By Emmanuel Todd, GNA
Accra, Oct. 10, GNA - Global Affairs Canada, through its project, “Elsie Initiative,” has begun a two-day workshop in Accra with the Ghana Armed Forces (GAF) to brainstorm on ways to increase women’s participation in peace support operations.
Officers from all the three arms of the GAF – Army, Navy and Airforce – participated in the workshop under the Elsie Initiative, which focuses on Gender Equality and Security Sector Governance.
Brigadier General Elvis K. Mends, the Director General, International Peace Support Operations, said the workshop would situate strategic, operational and tactical level institutional planning within the framework of democratic security governance.
This will ensure that changes at the institutional level targeted the whole institution and should be long-term and sustainable.
Brig. Gen.
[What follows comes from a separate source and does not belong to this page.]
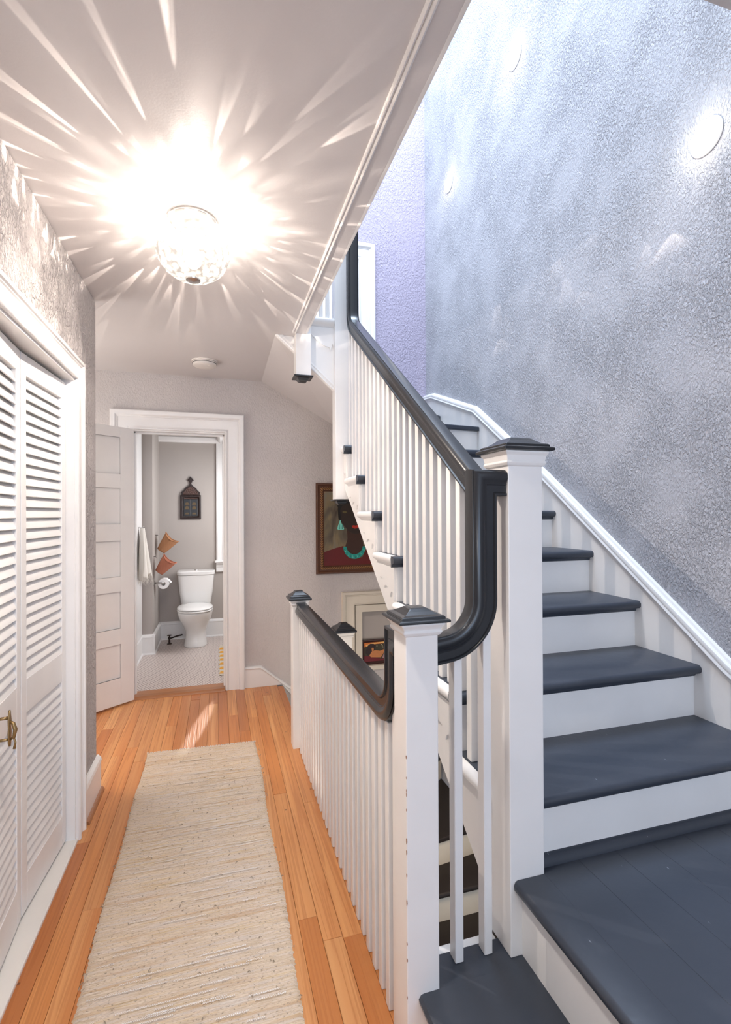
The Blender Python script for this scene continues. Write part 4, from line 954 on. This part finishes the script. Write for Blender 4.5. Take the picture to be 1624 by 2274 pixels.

Mends said it was important that stakeholders understood some of the positive and negative outcomes of the Initiative to avoid it becoming counterproductive after its implementation.
“I believe this purpose will be achieved to a large extent by the end of this workshop,” he said.
The Initiative was not all about women but its implementation would recognise the role men played in peace support operations, he said.
He commended the Canadian High Commission, Geneva Centre for Gender Equality and Security Governance (DCAF), the Elsie Initiative Implementation Committee, Ministry of Foreign Affairs and Regional Integration, and the GAF for their roles towards the implementation of the Initiative.
Madam Daine Tisdall, the Senior Liaison Officer, Canadian High Commission, said the world was saddled with many security and life-threatening issues, which called for international support.
She said the rise in terrorist activities, wars, natural disasters and climate change called for United Nations’ security interventions to help countries deal with such challenges.
Madam Tisdall said the involvement of women in such operations was needful and that Canada and Ghana were working together to catalyze transformational institutional change as a means to increasing women’s participation in peace support operations.
She said the Initiative would support the identification of institutional barriers that impeded women’s meaningful participation and help to develop priorities and an action plan for transformational change.
The Canadian Armed Forces would, therefore, provide technical assistance and training for the GAF to meet those identified needs, she said.
Madam Heather Huhtanen of the DCAF, and a Facilitator, took the participants through the; “Security for the State and the People,” which discussed justice and security sector governance, relationship between the state and human security, and representation of women to make their deployment in peacekeeping operations more sustainable.